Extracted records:

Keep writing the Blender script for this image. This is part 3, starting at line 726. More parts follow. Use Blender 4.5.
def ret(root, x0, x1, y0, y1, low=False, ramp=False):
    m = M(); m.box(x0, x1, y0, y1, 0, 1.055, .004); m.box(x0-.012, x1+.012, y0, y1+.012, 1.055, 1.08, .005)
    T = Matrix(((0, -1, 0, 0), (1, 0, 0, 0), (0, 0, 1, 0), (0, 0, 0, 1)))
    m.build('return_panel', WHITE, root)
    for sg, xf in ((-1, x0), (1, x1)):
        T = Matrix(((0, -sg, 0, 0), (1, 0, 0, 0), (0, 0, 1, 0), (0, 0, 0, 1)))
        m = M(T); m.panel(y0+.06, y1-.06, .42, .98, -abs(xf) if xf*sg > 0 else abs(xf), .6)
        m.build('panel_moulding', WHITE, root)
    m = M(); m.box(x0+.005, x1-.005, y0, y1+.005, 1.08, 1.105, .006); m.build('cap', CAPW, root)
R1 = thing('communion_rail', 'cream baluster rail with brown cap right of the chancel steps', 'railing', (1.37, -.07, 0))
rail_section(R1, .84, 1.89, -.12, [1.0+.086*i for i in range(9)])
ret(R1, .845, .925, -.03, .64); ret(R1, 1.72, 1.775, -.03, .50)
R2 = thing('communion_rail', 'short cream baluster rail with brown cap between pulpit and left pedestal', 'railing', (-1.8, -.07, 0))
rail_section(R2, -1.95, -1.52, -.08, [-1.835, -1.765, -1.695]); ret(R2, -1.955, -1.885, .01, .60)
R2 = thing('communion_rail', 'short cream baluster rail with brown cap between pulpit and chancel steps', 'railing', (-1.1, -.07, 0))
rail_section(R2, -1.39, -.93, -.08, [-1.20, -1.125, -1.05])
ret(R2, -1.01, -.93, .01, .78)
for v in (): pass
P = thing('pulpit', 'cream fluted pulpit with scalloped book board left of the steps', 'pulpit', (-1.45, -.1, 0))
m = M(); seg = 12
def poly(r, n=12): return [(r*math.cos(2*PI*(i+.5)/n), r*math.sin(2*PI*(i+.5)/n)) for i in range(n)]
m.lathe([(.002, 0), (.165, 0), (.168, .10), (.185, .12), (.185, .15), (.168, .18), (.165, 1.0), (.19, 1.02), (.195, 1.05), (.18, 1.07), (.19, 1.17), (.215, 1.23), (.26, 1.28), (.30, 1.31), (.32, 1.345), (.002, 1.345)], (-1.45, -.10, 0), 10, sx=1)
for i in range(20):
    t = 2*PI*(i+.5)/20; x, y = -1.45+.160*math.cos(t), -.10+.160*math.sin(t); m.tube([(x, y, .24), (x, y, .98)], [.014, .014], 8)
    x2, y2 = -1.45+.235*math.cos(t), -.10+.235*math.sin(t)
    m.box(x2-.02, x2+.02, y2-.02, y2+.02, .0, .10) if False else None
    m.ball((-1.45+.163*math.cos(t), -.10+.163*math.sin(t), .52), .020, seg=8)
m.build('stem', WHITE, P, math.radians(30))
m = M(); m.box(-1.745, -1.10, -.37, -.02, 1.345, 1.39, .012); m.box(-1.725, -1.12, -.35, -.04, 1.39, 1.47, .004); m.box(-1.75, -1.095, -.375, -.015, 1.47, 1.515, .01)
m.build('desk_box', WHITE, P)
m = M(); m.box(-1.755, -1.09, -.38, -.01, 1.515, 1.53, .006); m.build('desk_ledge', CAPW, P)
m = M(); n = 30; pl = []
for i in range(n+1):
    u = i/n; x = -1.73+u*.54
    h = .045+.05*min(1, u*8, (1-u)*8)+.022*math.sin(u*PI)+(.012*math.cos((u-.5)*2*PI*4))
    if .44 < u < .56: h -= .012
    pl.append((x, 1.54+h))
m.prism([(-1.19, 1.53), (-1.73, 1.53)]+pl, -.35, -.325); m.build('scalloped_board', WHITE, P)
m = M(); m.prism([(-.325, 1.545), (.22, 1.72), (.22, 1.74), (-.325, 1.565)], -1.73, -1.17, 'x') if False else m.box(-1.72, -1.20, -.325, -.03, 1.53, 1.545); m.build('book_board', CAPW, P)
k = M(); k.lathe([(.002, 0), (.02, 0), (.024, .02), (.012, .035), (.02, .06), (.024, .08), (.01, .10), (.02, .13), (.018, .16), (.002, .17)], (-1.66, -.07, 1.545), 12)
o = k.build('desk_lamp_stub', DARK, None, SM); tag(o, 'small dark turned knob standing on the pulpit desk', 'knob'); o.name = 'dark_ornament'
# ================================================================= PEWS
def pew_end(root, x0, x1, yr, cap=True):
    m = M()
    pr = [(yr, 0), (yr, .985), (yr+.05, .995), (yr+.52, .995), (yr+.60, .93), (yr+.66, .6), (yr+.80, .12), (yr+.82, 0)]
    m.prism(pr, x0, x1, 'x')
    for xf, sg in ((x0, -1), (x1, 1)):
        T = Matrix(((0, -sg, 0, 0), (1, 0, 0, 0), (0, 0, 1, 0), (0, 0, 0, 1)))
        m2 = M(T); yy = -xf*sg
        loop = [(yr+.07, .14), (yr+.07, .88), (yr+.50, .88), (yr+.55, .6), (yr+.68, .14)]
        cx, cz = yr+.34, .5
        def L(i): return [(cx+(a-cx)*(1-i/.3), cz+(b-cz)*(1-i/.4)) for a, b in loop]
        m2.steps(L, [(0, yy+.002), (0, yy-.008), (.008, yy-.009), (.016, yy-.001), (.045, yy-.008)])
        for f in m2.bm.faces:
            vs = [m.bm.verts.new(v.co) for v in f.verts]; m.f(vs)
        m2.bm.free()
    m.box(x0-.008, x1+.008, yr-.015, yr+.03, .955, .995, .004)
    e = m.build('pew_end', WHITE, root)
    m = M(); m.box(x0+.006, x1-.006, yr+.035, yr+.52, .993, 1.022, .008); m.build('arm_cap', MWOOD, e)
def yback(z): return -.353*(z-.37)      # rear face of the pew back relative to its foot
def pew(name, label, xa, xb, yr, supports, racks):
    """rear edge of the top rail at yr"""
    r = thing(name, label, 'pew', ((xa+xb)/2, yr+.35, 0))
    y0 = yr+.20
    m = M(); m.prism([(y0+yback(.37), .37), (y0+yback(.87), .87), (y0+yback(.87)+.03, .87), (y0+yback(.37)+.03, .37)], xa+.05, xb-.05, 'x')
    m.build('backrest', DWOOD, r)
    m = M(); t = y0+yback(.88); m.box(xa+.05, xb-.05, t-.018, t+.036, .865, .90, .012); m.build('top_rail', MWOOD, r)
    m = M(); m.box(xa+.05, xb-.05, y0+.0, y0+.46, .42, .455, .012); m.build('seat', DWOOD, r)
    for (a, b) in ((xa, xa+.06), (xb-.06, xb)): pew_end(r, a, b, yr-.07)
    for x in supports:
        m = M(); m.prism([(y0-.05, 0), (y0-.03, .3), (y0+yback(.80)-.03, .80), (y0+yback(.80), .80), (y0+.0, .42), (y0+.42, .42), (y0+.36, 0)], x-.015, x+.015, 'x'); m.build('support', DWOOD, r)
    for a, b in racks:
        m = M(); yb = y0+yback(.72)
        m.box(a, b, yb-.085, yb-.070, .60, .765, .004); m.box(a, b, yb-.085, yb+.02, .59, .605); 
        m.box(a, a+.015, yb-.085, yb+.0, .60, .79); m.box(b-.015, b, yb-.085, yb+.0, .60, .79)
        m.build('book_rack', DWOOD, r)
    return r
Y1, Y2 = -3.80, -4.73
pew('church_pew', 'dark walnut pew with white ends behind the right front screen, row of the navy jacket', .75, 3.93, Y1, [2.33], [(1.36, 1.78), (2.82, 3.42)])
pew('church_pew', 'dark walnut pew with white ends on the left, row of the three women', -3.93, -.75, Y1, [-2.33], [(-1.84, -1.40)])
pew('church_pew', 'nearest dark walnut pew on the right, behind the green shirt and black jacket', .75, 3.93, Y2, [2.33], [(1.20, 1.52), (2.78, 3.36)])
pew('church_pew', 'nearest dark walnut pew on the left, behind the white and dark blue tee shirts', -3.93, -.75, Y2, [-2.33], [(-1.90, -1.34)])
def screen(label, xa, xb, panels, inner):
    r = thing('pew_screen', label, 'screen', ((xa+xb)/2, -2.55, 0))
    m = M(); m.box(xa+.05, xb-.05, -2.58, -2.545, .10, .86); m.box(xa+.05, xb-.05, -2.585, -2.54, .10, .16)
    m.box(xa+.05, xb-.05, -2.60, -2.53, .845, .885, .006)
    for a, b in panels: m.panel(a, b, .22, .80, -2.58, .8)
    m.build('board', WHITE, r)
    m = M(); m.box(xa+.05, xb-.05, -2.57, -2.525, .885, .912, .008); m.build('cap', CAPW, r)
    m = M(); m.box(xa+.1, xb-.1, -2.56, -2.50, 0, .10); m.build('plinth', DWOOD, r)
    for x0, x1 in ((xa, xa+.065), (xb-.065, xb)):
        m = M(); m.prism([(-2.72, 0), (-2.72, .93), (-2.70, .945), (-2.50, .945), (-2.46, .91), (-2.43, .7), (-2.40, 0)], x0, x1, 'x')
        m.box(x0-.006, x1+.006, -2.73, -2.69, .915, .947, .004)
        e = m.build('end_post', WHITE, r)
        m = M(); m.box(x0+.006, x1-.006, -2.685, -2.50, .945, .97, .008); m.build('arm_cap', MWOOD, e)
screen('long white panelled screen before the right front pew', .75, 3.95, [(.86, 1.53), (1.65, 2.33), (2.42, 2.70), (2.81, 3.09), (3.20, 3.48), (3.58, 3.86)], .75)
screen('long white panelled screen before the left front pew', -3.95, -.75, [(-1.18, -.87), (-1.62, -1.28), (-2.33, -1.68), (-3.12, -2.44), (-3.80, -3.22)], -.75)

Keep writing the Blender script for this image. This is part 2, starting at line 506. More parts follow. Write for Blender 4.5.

### EXERCISE
Filter the records down to the lines that contain the string "image", and copy those lines.

### EXERCISE ANSWER
Keep writing the Blender script for this image. This is part 3, starting at line 726. More parts follow. Use Blender 4.5.
Keep writing the Blender script for this image. This is part 2, starting at line 506. More parts follow. Write for Blender 4.5.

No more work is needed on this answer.